16. A partir do primeiro contrato particular de promessa de compra e venda, no caso, a promitente compradora ficou imitida "na posse, direito, ação, uso e gozo do aludido imóvel, passando em conseqüência a responder pelo pagamento de todos os impostos, taxas e demais emolumentos que recai ou venham a recair sobre o aludido imóvel, inclusive as prestações do saldo devedor e as despesas de transferência definitiva do aludido imóvel para o seu próprio nome ou de quem indicar" (cf. a cláusula quarta do contrato de fls. 16 a 18).

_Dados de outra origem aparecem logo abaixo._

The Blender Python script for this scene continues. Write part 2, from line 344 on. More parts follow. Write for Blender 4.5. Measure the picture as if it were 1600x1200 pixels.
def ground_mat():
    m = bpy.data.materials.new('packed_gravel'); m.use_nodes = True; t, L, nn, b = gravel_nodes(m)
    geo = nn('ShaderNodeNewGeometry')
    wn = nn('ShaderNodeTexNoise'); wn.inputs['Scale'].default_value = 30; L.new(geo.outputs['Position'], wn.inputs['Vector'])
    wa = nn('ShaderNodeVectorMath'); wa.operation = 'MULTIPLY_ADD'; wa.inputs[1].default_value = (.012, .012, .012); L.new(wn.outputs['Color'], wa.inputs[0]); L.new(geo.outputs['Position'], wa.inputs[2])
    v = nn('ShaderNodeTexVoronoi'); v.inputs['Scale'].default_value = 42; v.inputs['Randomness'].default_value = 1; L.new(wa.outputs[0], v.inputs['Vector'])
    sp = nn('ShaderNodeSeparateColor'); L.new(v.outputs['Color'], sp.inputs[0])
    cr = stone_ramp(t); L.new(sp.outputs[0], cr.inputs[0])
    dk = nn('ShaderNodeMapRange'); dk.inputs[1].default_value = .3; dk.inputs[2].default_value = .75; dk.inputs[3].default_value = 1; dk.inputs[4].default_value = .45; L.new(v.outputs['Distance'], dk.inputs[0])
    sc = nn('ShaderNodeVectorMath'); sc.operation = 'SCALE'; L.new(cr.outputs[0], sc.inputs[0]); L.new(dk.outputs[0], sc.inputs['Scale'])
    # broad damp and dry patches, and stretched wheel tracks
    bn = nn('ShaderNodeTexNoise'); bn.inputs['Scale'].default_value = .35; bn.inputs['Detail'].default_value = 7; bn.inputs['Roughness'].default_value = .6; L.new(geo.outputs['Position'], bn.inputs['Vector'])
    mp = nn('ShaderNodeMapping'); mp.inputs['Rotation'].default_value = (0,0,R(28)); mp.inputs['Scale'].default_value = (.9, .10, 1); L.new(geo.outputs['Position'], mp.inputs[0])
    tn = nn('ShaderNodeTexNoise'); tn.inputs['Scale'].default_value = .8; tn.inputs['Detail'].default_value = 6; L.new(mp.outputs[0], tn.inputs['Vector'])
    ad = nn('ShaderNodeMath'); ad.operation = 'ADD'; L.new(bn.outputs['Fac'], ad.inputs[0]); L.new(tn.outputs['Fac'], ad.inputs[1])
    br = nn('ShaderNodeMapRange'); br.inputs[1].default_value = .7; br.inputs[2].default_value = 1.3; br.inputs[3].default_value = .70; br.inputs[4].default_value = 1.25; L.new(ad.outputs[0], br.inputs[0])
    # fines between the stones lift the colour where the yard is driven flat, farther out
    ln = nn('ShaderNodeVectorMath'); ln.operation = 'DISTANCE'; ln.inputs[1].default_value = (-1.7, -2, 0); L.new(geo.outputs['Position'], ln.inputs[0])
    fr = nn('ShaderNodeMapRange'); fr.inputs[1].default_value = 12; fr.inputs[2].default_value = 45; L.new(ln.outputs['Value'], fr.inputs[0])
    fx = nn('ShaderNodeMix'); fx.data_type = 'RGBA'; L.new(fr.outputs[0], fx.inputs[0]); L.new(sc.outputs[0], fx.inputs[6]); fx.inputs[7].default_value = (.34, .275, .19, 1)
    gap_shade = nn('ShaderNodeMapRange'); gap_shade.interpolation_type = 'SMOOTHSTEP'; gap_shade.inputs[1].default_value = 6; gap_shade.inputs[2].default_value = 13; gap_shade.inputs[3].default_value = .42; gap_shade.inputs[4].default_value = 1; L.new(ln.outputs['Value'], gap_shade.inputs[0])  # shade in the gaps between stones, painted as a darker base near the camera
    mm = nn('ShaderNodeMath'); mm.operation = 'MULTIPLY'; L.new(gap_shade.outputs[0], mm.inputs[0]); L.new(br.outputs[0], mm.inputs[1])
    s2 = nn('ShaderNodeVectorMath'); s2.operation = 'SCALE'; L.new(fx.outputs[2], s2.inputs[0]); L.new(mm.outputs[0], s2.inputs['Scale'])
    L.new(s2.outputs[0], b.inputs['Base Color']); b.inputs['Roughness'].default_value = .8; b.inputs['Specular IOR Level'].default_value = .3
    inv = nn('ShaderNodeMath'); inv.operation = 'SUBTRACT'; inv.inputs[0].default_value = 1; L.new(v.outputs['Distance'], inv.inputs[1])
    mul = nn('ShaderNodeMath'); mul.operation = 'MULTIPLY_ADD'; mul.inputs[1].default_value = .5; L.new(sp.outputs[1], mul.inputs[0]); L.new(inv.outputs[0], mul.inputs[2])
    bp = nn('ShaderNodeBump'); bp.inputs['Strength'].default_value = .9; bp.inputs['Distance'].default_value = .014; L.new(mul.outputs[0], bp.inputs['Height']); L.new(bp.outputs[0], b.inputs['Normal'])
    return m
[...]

17. Demais disso, o contrato firmado pela interessada, na qualidade de promitente vendedora, não contém cláusula de arrependimento; é inconteste a alienação do seu imóvel residencial, embora inacabada, todavia com efeitos irreversíveis, dentre os quais a desocupação e a impossibilidade de a postulante voltar a residir nele. Destarte, o apartamento, sob o prisma fático e jurídico, não se presta ao domínio e à posse da interessada.

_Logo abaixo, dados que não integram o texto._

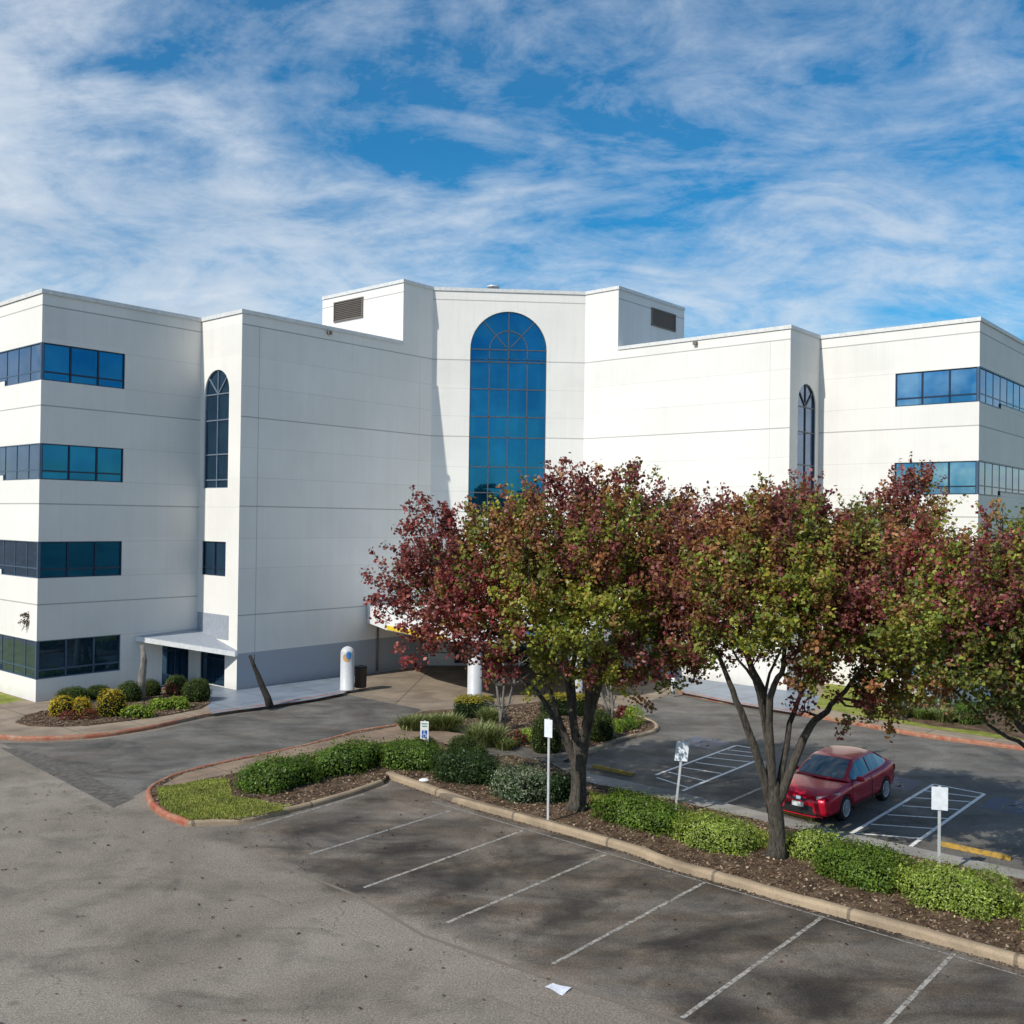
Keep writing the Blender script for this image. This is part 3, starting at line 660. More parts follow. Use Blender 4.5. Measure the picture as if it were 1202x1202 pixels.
# roofs and back walls
bm = NB(); sheet(bm, [v[:2] for v in (LF, L0, L1, L2, L3, R3, R2, R1, R0, RF)]+[(20, 80), (-20, 80)], ROOF-.55); part('roof', bm, M['roofgrey'])
bm = NB(); sheet(bm, [v[:2] for v in (PLb, PL, L3, R3, PR, PRb)]+[(5, 66), (-6, 66)], ROOF2-.4); part('roof', bm, M['roofgrey'])
bm = NB()
pb = [RF, Vector((20, 80, 0)), Vector((-20, 80, 0)), LF]
for i in range(3): bm.faces.new([bm.verts.new(q) for q in (pb[i], pb[i+1], pb[i+1]+Vector((0, 0, ROOF)), pb[i]+Vector((0, 0, ROOF)))])
pb = [PRb, Vector((5, 66, 0)), Vector((-6, 66, 0)), PLb]
for i in range(3): bm.faces.new([bm.verts.new(q+Vector((0, 0, ROOF-.6))) for q in (pb[i], pb[i+1])]+[bm.verts.new(Vector((q.x, q.y, ROOF2))) for q in (pb[i+1], pb[i])])
part('back_wall', bm, M['white'], recalc=True)
def coping(pts, z, h=.16):
    bm = NB(); n = len(pts); offs = []
    for i, p in enumerate(pts):
        ds = []
        if i > 0: ds.append((p-pts[i-1]).normalized())
        if i < n-1: ds.append((pts[i+1]-p).normalized())
        ns = [Vector((d.y, -d.x, 0)) for d in ds]; m_ = sum(ns, Vector()).normalized(); m_ = m_/max(.5, m_.dot(ns[0])); offs.append(m_)
    rings = []
    for p, m_ in zip(pts, offs):
        rings.append([bm.verts.new(p+m_*o+Vector((0, 0, z+hh))) for o, hh in ((.05, -h), (.05, .02), (-.35, .05), (-.35, -.5))])
    for i in range(n-1):
        for k in range(3): bm.faces.new((rings[i][k], rings[i][k+1], rings[i+1][k+1], rings[i+1][k]))
    part('parapet_coping', bm, M['coping'], recalc=True)
coping([LF, L0, L1, L2, L2+AX*9.72], ROOF); coping([PLb, PL, L3, R3, PR, PRb], ROOF2); coping([R3+BX*2.2, R2, R1, R0, RF], ROOF)
# roof pipe
bm = NB(); q = L3+CX*3.2-Vector((0, -1.2, 0)); lathe(bm, [(.33, ROOF2-.5), (.33, ROOF2+.34), (.36, ROOF2+.34), (.36, ROOF2+.44), (.25, ROOF2+.47)], (q.x, q.y, 0), 20); part('roof_flue', bm, M['steel'], recalc=True)
# small security lights
for (P0, d, s, z) in ((L2, AX, 4.86, 16.84), (R3, BX, 6.9, 16.84)):
    nrm = Vector((d.y, -d.x, 0)); bm = NB(); box(bm, (0, 0, 0), (.2, .16, .16), Matrix.Translation(P0+d*s+nrm*.08+Vector((0, 0, z))) @ Matrix.Rotation(math.atan2(d.y, d.x), 4, 'Z')); part('wall_light', bm, M['louver'], recalc=True)
# side-door canopy: falls gently from the wing wall to the tower corner
bm = NB(); W_ = L0+AX*4.55; Wo = L0+AX*4.9
q = [W_+Vector((0, 0, 2.46)), L1+Vector((0, 0, 2.6)), L2+BX*.02-AX*.0+Vector((0, 0, 1.86))]
outer = [L0+AX*4.6-nrm*0, L1, L2]
nA = Vector((AX.y, -AX.x, 0))
tp = [Vector(v) for v in ((L0+AX*4.3+nA*.02), (L1+nA*.02), (L2+nA*.04), (L2-AX*.12+nA*.02))]
zt = [2.50, 2.62, 1.90, 1.86]
hi = [bm.verts.new(v+Vector((0, 0, z))) for v, z in zip(tp, zt)]; lo = [bm.verts.new(v+Vector((0, 0, z-.22))) for v, z in zip(tp, zt)]
f = bm.faces.new(hi); f.material_index = 1; bm.faces.new(lo[::-1])
for i in range(4): bm.faces.new((hi[i], hi[(i+1) % 4], lo[(i+1) % 4], lo[i]))
part('side_canopy', bm, [M['white'], M['roofgrey']], recalc=True)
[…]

18. No atinente ao art. 9º, I, do Decreto nº 980, de 1993, o método gramatical de interpretação não conduz ao resultado para o qual se deve inclinar a predileção: há de ser prestigiado o "sentido conducente ao resultado mais razoável, que melhor corresponda às necessidades da prática, e seja mais humano, benigno, suave. É antes de crer que o legislador haja querido exprimir o conseqüente e adequado à espécie do que o evidentemente injusto, descabido, inaplicável, sem efeito. Portanto, dentro da letra expressa, procure-se a interpretação que conduza a melhor conseqüência para a coletividade" (Carlos Maximiliano, op. cit, p. 165) (As sublinhas foram acrescentadas).

III

19. Em resumo, para os efeitos de se obter a cessão de uso de apartamento funcional ou de ressarcimento das despesas de moradia, não se há de considerar a requerente como sujeita à proibição versada no art. 9º, item I, do Decreto nº 980, de 1993, até porque, no presente processo, não se noticia que a conduta da interessada na transação do imóvel objeto de consulta, efetuada por intermédio do contrato particular de promessa de compra e venda de fls. 16 a 18, tenha tipificado algum crime ou resultado em prejuízo para o sistema financeiro. Tampouco se vislumbra a má fé e se olvide que todas "as presunções militam a favor de uma conduta honesta e justa; só em face de indícios decisivos, bem fundadas conjeturas, se admite haver alguém agido com propósitos cavilosos, intuitos contrários ao Direito, ou à Moral" (Carlos Maximiliano, ob. citada, p. 263).

Subcensura.

Brasília, 24 de outubro de 2003.

Wilson Teles de Macêdo

Consultor da União

Despacho do Consultor-Geral da União

De acordo. À consideração do Exmo. Sr. Advogado-Geral da União.